ECLI:NL:CRVB:2018:1084
Centrale Raad van Beroep
- Hoger beroep
- Rechtspraak.nl
Hoger beroep inzake opschorting en intrekking van bijstand op grond van de Participatiewet
In deze zaak gaat het om een hoger beroep tegen de uitspraak van de rechtbank Rotterdam, waarbij de rechtbank het beroep van appellant tegen het bestreden besluit van het college van burgemeester en wethouders van Rotterdam ongegrond heeft verklaard. Appellant ontving sinds 26 juni 2015 bijstand op basis van de Participatiewet (PW). Na een anonieme melding over zijn verblijfplaats en de aanwezigheid van andere personen in zijn woning, heeft het college besloten om de bijstand van appellant op te schorten en later in te trekken, omdat hij niet op een oproep was verschenen en niet de gevraagde stukken had overgelegd.

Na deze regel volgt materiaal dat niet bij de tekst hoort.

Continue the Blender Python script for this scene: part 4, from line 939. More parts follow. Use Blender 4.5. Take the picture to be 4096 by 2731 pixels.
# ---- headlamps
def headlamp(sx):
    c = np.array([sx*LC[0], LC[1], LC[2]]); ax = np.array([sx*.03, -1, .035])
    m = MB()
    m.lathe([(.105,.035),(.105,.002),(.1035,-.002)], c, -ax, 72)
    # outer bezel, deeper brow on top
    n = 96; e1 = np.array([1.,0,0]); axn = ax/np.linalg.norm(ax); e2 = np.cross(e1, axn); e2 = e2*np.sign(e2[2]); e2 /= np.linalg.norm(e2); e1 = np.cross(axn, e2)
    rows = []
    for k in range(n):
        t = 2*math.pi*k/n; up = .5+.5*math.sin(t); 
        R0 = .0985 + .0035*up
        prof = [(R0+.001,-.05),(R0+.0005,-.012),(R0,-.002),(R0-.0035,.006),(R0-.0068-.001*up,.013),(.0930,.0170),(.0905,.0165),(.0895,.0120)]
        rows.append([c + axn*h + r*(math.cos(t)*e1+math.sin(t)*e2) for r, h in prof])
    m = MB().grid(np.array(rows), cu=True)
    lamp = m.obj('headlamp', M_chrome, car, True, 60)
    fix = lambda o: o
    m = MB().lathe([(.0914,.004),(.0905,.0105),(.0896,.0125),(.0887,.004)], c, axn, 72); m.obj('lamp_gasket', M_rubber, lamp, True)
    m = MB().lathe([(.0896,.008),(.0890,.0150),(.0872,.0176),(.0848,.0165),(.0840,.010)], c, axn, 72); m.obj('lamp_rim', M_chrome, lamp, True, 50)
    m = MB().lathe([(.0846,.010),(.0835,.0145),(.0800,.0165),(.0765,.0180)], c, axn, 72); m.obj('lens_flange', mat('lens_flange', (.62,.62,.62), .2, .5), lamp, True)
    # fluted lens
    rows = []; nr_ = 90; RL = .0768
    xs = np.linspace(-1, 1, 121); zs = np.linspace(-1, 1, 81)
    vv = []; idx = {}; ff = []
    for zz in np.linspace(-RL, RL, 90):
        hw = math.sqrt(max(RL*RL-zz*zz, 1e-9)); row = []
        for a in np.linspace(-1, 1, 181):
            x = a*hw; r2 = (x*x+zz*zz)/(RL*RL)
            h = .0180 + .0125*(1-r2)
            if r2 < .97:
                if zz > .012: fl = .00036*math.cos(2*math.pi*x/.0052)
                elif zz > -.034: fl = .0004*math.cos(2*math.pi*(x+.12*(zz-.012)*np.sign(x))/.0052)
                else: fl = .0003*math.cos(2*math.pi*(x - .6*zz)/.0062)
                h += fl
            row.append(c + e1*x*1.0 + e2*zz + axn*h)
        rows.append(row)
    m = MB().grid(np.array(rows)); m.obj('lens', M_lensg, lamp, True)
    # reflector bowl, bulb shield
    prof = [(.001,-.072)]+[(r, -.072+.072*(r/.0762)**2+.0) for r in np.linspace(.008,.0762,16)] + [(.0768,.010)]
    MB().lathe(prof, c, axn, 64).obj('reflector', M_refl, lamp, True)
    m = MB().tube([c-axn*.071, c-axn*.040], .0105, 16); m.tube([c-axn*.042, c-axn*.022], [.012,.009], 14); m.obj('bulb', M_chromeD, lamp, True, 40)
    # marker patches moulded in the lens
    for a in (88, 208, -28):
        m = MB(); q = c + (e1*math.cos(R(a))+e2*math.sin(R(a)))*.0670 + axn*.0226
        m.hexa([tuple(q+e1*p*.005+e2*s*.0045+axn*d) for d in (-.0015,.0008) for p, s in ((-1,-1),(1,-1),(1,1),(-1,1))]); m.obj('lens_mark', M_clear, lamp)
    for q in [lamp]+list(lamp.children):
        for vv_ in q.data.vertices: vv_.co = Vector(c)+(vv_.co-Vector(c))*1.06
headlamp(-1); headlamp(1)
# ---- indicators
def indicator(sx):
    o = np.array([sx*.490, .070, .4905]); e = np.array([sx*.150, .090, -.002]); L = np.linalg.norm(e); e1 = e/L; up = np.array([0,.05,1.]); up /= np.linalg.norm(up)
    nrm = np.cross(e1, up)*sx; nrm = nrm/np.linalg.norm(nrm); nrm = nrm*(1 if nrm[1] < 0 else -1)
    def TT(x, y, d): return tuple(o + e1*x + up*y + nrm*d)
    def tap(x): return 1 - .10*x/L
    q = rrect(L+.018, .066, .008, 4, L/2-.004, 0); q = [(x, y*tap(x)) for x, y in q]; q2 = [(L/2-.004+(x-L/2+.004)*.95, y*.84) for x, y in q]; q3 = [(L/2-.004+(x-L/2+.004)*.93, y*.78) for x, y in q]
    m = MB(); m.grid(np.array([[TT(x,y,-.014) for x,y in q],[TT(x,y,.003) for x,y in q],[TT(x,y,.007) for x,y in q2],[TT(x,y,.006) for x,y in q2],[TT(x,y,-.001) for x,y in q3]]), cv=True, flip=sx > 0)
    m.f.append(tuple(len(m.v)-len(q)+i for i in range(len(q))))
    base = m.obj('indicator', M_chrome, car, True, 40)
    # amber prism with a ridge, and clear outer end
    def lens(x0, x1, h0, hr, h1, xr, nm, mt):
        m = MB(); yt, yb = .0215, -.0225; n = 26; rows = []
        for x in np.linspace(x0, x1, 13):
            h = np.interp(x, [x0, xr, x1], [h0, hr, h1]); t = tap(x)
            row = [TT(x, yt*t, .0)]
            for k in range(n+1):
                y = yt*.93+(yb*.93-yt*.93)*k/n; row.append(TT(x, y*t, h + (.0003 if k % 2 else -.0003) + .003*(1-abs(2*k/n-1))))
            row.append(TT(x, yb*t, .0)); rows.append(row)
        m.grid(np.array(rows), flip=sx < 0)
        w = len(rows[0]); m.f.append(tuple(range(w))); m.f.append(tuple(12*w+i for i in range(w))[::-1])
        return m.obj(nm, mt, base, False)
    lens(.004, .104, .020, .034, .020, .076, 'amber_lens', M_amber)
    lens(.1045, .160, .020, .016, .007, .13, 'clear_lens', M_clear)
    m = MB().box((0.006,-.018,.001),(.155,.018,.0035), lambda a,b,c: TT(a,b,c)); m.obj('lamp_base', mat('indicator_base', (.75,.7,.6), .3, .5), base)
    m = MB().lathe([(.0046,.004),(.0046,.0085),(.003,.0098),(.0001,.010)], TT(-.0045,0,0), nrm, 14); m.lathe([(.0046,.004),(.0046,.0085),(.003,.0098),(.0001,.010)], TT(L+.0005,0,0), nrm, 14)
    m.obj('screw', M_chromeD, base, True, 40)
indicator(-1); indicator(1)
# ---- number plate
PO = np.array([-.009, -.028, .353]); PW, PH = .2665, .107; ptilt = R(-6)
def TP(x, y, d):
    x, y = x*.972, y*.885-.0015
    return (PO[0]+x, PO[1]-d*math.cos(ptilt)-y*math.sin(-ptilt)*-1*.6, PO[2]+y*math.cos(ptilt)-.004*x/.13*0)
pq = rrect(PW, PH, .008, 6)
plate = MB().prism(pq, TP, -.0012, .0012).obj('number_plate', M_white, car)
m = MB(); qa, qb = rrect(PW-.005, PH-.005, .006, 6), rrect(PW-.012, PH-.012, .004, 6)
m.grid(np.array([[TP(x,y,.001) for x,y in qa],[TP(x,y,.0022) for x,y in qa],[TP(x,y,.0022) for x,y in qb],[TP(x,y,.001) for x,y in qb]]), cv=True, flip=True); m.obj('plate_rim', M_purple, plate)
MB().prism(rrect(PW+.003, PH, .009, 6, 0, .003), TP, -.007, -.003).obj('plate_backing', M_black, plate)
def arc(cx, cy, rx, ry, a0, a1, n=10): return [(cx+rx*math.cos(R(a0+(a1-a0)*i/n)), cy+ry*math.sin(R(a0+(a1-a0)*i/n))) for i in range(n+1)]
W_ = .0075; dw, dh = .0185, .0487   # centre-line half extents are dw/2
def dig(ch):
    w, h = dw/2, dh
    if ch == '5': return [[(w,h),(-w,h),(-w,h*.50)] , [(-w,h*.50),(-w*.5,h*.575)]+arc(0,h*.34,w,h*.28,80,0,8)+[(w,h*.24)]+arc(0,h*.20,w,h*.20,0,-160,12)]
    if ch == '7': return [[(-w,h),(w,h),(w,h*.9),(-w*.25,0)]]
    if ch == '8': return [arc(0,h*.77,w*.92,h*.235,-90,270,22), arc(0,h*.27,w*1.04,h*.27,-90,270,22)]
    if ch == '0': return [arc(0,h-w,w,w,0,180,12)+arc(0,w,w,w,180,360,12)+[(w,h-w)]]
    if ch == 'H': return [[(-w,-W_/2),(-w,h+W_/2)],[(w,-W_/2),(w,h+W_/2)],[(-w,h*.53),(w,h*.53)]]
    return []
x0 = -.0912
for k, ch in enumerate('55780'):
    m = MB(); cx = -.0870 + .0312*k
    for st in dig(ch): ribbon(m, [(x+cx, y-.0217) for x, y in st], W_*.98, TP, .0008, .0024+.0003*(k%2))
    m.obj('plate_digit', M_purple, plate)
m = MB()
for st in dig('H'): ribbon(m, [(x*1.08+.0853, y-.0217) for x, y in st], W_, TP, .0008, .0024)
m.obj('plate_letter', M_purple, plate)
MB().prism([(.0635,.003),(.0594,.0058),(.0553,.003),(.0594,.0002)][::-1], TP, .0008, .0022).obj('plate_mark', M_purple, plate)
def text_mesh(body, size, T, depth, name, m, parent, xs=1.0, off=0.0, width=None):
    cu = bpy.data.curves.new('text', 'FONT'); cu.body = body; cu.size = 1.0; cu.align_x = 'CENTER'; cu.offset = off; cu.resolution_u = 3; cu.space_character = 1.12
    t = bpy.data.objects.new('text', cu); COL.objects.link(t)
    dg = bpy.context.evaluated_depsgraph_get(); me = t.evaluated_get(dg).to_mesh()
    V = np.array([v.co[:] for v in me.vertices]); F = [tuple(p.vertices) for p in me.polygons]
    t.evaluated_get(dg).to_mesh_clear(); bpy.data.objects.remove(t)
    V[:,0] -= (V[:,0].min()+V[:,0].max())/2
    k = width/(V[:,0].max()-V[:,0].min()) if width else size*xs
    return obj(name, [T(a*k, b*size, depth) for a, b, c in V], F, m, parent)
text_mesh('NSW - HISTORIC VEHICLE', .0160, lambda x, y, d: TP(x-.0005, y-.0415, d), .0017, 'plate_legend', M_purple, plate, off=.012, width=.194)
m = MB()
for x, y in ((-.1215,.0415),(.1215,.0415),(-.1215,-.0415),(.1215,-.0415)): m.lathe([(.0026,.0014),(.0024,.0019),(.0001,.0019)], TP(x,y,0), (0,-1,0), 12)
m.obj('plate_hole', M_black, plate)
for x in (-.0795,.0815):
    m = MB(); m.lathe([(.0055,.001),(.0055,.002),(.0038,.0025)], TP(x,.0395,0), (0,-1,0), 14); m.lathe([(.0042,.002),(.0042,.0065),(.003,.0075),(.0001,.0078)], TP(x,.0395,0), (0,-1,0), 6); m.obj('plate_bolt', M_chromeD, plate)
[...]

Appellant heeft pas twee maanden na de melding een aanvraag om bijstand ingediend, wat niet als 'zo spoedig mogelijk' kan worden beschouwd. De Centrale Raad van Beroep heeft geoordeeld dat het college terecht de bijstand heeft opgeschort en ingetrokken, en dat appellant een verwijt kan worden gemaakt voor het niet tijdig indienen van de aanvraag. De Raad bevestigt de uitspraak van de rechtbank en verklaart het hoger beroep ongegrond.